> DATA SECTION:

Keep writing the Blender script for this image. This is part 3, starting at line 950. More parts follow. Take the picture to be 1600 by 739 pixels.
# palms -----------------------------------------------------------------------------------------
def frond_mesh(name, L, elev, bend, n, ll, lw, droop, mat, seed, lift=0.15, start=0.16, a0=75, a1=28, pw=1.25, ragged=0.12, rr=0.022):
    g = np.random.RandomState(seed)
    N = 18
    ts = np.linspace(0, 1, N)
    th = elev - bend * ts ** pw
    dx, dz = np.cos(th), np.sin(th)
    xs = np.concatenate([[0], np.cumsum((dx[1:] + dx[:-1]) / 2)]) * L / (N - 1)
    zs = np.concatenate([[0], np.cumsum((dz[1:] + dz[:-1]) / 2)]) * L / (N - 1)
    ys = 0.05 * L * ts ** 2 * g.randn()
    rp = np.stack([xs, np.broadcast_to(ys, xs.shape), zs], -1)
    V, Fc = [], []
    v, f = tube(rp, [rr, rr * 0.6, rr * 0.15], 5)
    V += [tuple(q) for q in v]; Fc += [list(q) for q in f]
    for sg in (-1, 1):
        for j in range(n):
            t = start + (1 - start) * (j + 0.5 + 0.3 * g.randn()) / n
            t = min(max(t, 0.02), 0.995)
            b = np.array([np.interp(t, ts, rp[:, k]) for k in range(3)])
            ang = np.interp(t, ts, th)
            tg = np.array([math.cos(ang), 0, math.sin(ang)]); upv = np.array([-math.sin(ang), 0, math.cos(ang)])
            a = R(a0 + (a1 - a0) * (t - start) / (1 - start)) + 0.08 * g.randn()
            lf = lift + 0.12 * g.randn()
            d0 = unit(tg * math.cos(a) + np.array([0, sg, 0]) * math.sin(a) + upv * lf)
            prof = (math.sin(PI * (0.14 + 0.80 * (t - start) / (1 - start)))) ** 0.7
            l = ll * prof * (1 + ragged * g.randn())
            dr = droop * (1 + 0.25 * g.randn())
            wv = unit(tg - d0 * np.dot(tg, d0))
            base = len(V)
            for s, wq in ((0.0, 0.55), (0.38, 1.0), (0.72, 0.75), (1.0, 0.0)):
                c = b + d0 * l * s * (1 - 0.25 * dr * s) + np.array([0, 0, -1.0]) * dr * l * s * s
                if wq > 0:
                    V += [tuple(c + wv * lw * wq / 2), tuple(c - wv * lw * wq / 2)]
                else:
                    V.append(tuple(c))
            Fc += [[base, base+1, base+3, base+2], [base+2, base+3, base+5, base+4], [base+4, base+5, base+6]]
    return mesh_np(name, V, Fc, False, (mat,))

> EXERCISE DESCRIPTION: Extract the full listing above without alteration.

> THE RESULT:
Keep writing the Blender script for this image. This is part 3, starting at line 950. More parts follow. Take the picture to be 1600 by 739 pixels.
# palms -----------------------------------------------------------------------------------------
def frond_mesh(name, L, elev, bend, n, ll, lw, droop, mat, seed, lift=0.15, start=0.16, a0=75, a1=28, pw=1.25, ragged=0.12, rr=0.022):
    g = np.random.RandomState(seed)
    N = 18
    ts = np.linspace(0, 1, N)
    th = elev - bend * ts ** pw
    dx, dz = np.cos(th), np.sin(th)
    xs = np.concatenate([[0], np.cumsum((dx[1:] + dx[:-1]) / 2)]) * L / (N - 1)
    zs = np.concatenate([[0], np.cumsum((dz[1:] + dz[:-1]) / 2)]) * L / (N - 1)
    ys = 0.05 * L * ts ** 2 * g.randn()
    rp = np.stack([xs, np.broadcast_to(ys, xs.shape), zs], -1)
    V, Fc = [], []
    v, f = tube(rp, [rr, rr * 0.6, rr * 0.15], 5)
    V += [tuple(q) for q in v]; Fc += [list(q) for q in f]
    for sg in (-1, 1):
        for j in range(n):
            t = start + (1 - start) * (j + 0.5 + 0.3 * g.randn()) / n
            t = min(max(t, 0.02), 0.995)
            b = np.array([np.interp(t, ts, rp[:, k]) for k in range(3)])
            ang = np.interp(t, ts, th)
            tg = np.array([math.cos(ang), 0, math.sin(ang)]); upv = np.array([-math.sin(ang), 0, math.cos(ang)])
            a = R(a0 + (a1 - a0) * (t - start) / (1 - start)) + 0.08 * g.randn()
            lf = lift + 0.12 * g.randn()
            d0 = unit(tg * math.cos(a) + np.array([0, sg, 0]) * math.sin(a) + upv * lf)
            prof = (math.sin(PI * (0.14 + 0.80 * (t - start) / (1 - start)))) ** 0.7
            l = ll * prof * (1 + ragged * g.randn())
            dr = droop * (1 + 0.25 * g.randn())
            wv = unit(tg - d0 * np.dot(tg, d0))
            base = len(V)
            for s, wq in ((0.0, 0.55), (0.38, 1.0), (0.72, 0.75), (1.0, 0.0)):
                c = b + d0 * l * s * (1 - 0.25 * dr * s) + np.array([0, 0, -1.0]) * dr * l * s * s
                if wq > 0:
                    V += [tuple(c + wv * lw * wq / 2), tuple(c - wv * lw * wq / 2)]
                else:
                    V.append(tuple(c))
            Fc += [[base, base+1, base+3, base+2], [base+2, base+3, base+5, base+4], [base+4, base+5, base+6]]
    return mesh_np(name, V, Fc, False, (mat,))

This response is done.